■ **EXERCISE**
Where a line contains the string "scene", copy that line.

■ **MATERIAL PROVIDED**

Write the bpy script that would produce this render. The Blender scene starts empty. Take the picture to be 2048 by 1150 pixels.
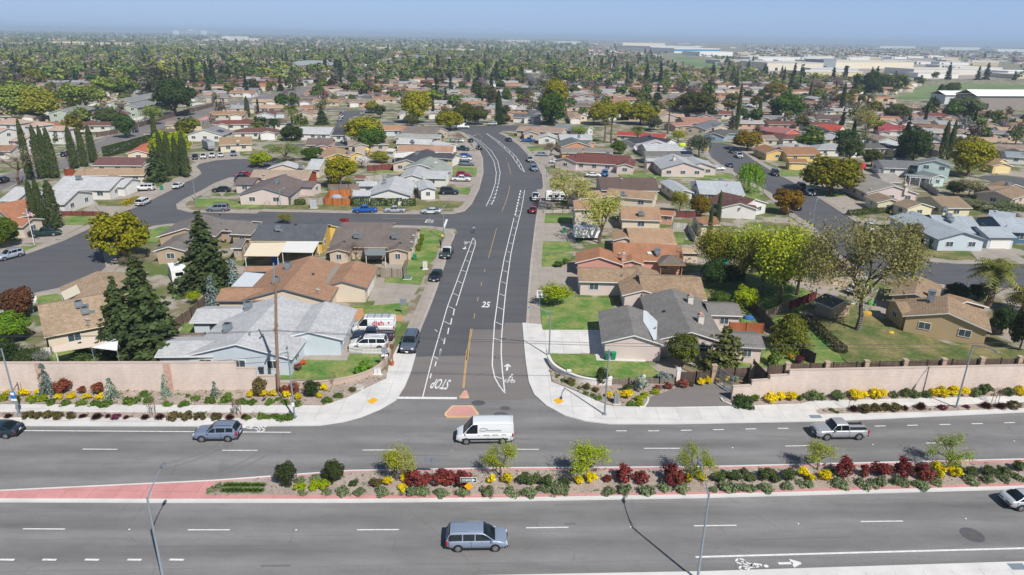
import bpy, math, random
import numpy as np
from mathutils import Vector, Matrix
PI=math.pi
R=math.radians
SC=bpy.context.scene
COL=SC.collection
rng=random.Random(7)
# ------------------------------------------------------------------ camera
FPX=1370.0; HC=40.2; HAZE=.00018
ROLL=R(0.95); PITCH=math.atan(503/FPX)
_c,_s=math.cos(ROLL),math.sin(ROLL); _cp,_sp=math.cos(PITCH),math.sin(PITCH)
cam_d=bpy.data.cameras.new('camera'); cam=bpy.data.objects.new('camera',cam_d); COL.objects.link(cam)
cam_d.sensor_width=36.0; cam_d.lens=FPX/2048*36.0; cam_d.clip_start=0.5; cam_d.clip_end=30000
X=Vector((_c,_s*_sp,_s*_cp)); Y=Vector((-_s,_c*_sp,_c*_cp)); Z=X.cross(Y)
M=Matrix((X,Y,Z)).transposed().to_4x4(); M.translation=(0,0,HC)
cam.matrix_world=M
SC.camera=cam
# ------------------------------------------------------------------ daylight
SUN_EL=R(47.5); SUN_AZ=R(34.0)      # sun stands behind the camera, over its right shoulder
sdir=Vector((math.sin(SUN_AZ)*math.cos(SUN_EL),-math.cos(SUN_AZ)*math.cos(SUN_EL),math.sin(SUN_EL)))
W=bpy.data.worlds.new("World"); SC.world=W; W.use_nodes=True
nt=W.node_tree; nt.nodes.clear()
sky=nt.nodes.new('ShaderNodeTexSky'); sky.sky_type='NISHITA'; sky.sun_disc=False
sky.sun_elevation=SUN_EL; sky.sun_rotation=math.atan2(sdir.x,sdir.y); sky.altitude=30; sky.air_density=1.0; sky.dust_density=0.4; sky.ozone_density=1.5
mx=nt.nodes.new('ShaderNodeMix'); mx.data_type='RGBA'; mx.inputs[0].default_value=.8; mx.inputs[7].default_value=(3.0,4.8,8.2,1); nt.links.new(sky.outputs[0],mx.inputs[6])
bg=nt.nodes.new('ShaderNodeBackground'); bg.inputs['Strength'].default_value=0.098
wo=nt.nodes.new('ShaderNodeOutputWorld')
tcw=nt.nodes.new('ShaderNodeTexCoord'); sx_=nt.nodes.new('ShaderNodeSeparateXYZ'); nt.links.new(tcw.outputs['Generated'],sx_.inputs[0]); mr_=nt.nodes.new('ShaderNodeMapRange'); nt.links.new(sx_.outputs[2],mr_.inputs[0])
for i_,v_ in ((1,.04),(2,.55),(3,1.0),(4,.30)): mr_.inputs[i_].default_value=v_      # the sky deepens towards the zenith
sc_=nt.nodes.new('ShaderNodeVectorMath'); sc_.operation='SCALE'; nt.links.new(mx.outputs[2],sc_.inputs[0]); nt.links.new(mr_.outputs[0],sc_.inputs['Scale']); nt.links.new(sc_.outputs[0],bg.inputs[0]); nt.links.new(bg.outputs[0],wo.inputs[0])
sun_d=bpy.data.lights.new('sun','SUN'); sun_d.energy=5.0; sun_d.angle=R(0.53); sun_d.color=(1.0,0.965,0.915)
sun=bpy.data.objects.new('sun',sun_d); COL.objects.link(sun)
sun.rotation_euler=sdir.to_track_quat('Z','Y').to_euler(); sun.location=(60,-60,90)
vs=SC.view_settings; vs.view_transform='Standard'; vs.look='None'; vs.exposure=0.06; vs.gamma=1.0
SC.cycles.max_bounces=6; SC.cycles.diffuse_bounces=2; SC.cycles.glossy_bounces=2; SC.cycles.transmission_bounces=3
SC.cycles.transparent_max_bounces=6; SC.cycles.volume_bounces=0; SC.cycles.caustics_reflective=False; SC.cycles.caustics_refractive=False
SC.cycles.use_denoising=True
# ------------------------------------------------------------------ where a point seen in the photo lies on the land
def P(x,y,z=0.0):
    u=(x-1024)/FPX; v=(575-y)/FPX
    u2=u*_c-v*_s; v2=u*_s+v*_c
    d=(u2,_cp+v2*_sp,-_sp+v2*_cp); t=(z-HC)/d[2]
    return Vector((d[0]*t,d[1]*t,z))
def depth(p): return p[1]*_cp-(p[2]-HC)*_sp
def pix(p):
    z=p[2]-HC; fw=p[1]*_cp-z*_sp; up=p[1]*_sp+z*_cp
    u2=p[0]/fw; v2=up/fw
    return (1024+FPX*(u2*_c+v2*_s), 575-FPX*(-u2*_s+v2*_c))
def height_to(b,ytop):
    lo,hi=0.0,60.0
    for _ in range(40):
        m=(lo+hi)/2
        if pix((b[0],b[1],m))[1]>ytop: lo=m
        else: hi=m
    return lo
CROPS={'k4':(0,200,3.833),'k5':(500,200,3.833),'k6':(1000,200,3.833),'k7':(1500,200,3.737),'m1':(0,420,3.834),'m2':(400,420,3.834),
 'm3':(800,420,3.834),'m4':(1150,450,3.834),'m5':(1548,420,3.834),'n1':(0,650,4.096),'n2':(450,650,4.096),'n3':(850,700,3.834),
 'n4':(1250,650,5.12),'n5':(1548,650,4.096),'n6':(0,900,2.926),'n7':(700,880,2.926),'n8':(1348,850,2.926),'t1':(0,0,2.926),
 't2':(700,0,2.926),'t3':(1348,0,2.926),'f':(0,0,1.0)}
def cv(c,x,y):
    a=CROPS[c]; return (a[0]+x/a[2],a[1]+y/a[2])
def PP(c,x,y,z=0.0): return P(*cv(c,x,y),z)
def line(c,pts,z=0.0): return [PP(c,x,y,z) for x,y in pts]
# ------------------------------------------------------------------ materials
def srgb(h):
    h=h.lstrip('#'); v=[int(h[i:i+2],16)/255 for i in (0,2,4)]
    return tuple((c/12.92 if c<=.04045 else ((c+.055)/1.055)**2.4) for c in v)
MATS={}
class NT:
    def __init__(s,name):
        s.m=bpy.data.materials.new(name); s.m.use_nodes=True; s.t=s.m.node_tree; s.t.nodes.clear()
        s.o=s.n('ShaderNodeOutputMaterial'); MATS[name]=s.m
    def n(s,t,**k):
        x=s.t.nodes.new(t)
        for a,b in k.items(): setattr(x,a,b)
        return x
    def l(s,a,b): s.t.links.new(a,b)
    def coord(s,kind='pos'):
        if kind=='pos': return s.n('ShaderNodeNewGeometry').outputs['Position']
        if kind=='uv': return s.n('ShaderNodeUVMap').outputs[0]
        return s.n('ShaderNodeTexCoord').outputs['Object']
    def scale(s,v,sc):
        m=s.n('ShaderNodeVectorMath',operation='MULTIPLY'); s.l(v,m.inputs[0]); m.inputs[1].default_value=sc; return m.outputs[0]
    def noise(s,v,scale,detail=3,rough=.6):
        x=s.n('ShaderNodeTexNoise'); s.l(v,x.inputs['Vector']); x.inputs['Scale'].default_value=scale; x.inputs['Detail'].default_value=detail; x.inputs['Roughness'].default_value=rough; return x.outputs['Fac']
    def rng(s,f,a,b,lo=.25,hi=.75):
        x=s.n('ShaderNodeMapRange'); s.l(f,x.inputs[0]); x.inputs[1].default_value=lo; x.inputs[2].default_value=hi; x.inputs[3].default_value=a; x.inputs[4].default_value=b; return x.outputs[0]
    def mix(s,f,a,b,mode='MIX'):
        x=s.n('ShaderNodeMix',data_type='RGBA',blend_type=mode)
        if isinstance(f,(int,float)): x.inputs[0].default_value=f
        else: s.l(f,x.inputs[0])
        for v,i in ((a,6),(b,7)):
            if isinstance(v,tuple): x.inputs[i].default_value=(*v[:3],1)
            else: s.l(v,x.inputs[i])
        return x.outputs[2]
    def mul(s,c,f):
        x=s.n('ShaderNodeVectorMath',operation='SCALE'); 
        if isinstance(c,tuple): x.inputs[0].default_value=c[:3]
        else: s.l(c,x.inputs[0])
        if isinstance(f,(int,float)): x.inputs['Scale'].default_value=f
        else: s.l(f,x.inputs['Scale'])
        return x.outputs[0]
    def math(s,op,a,b=None):
        x=s.n('ShaderNodeMath',operation=op)
        for i,v in enumerate((a,b)):
            if v is None: continue
            if isinstance(v,(int,float)): x.inputs[i].default_value=v
            else: s.l(v,x.inputs[i])
        return x.outputs[0]
    def bsdf(s,col,rough=.8,metal=0,spec=.3,bump=None,bstr=.3,bdist=.02,coat=0):
        b=s.n('ShaderNodeBsdfPrincipled')
        if isinstance(col,tuple): b.inputs['Base Color'].default_value=(*col[:3],1)
        else: s.l(col,b.inputs['Base Color'])
        if isinstance(rough,(int,float)): b.inputs['Roughness'].default_value=rough
        else: s.l(rough,b.inputs['Roughness'])
        b.inputs['Metallic'].default_value=metal; b.inputs['Specular IOR Level'].default_value=spec; b.inputs['Coat Weight'].default_value=coat
        if bump is not None:
            x=s.n('ShaderNodeBump'); s.l(bump,x.inputs['Height']); x.inputs['Strength'].default_value=bstr; x.inputs['Distance'].default_value=bdist
            s.l(x.outputs[0],b.inputs['Normal'])
        s.l(b.outputs[0],s.o.inputs[0]); return b
    def objcol(s): return s.n('ShaderNodeObjectInfo').outputs['Color']
def plain(name,col,rough=.6,metal=0,spec=.4,var=.15,scale=3,coat=0):
    t=NT(name); v=t.coord('pos'); f=t.rng(t.noise(v,scale,4),1-var,1+var)
    base=t.objcol() if col=='OBJ' else col
    t.bsdf(t.mul(base,f),rough,metal,spec,coat=coat); return t.m
def two_noise(name,c1,c2,s1,s2,var=.2,rough=.9,bump=.0,bs=60,spec=.2,obj=False):
    t=NT(name); v=t.coord('pos')
    a=t.rng(t.noise(v,s1,4),0,1,.38,.62); c=t.mix(a,c1,c2)
    f=t.rng(t.noise(v,s2,3,.7),1-var,1+var)
    g=t.rng(t.noise(v,bs,2,.7),1-var*.8,1+var*.8)
    c=t.mul(t.mul(c,f),g)
    t.bsdf(c,rough,0,spec,bump=t.noise(v,bs,3) if bump else None,bstr=bump); return t.m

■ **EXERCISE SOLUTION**
Write the bpy script that would produce this render. The Blender scene starts empty. Take the picture to be 2048 by 1150 pixels.
SC=bpy.context.scene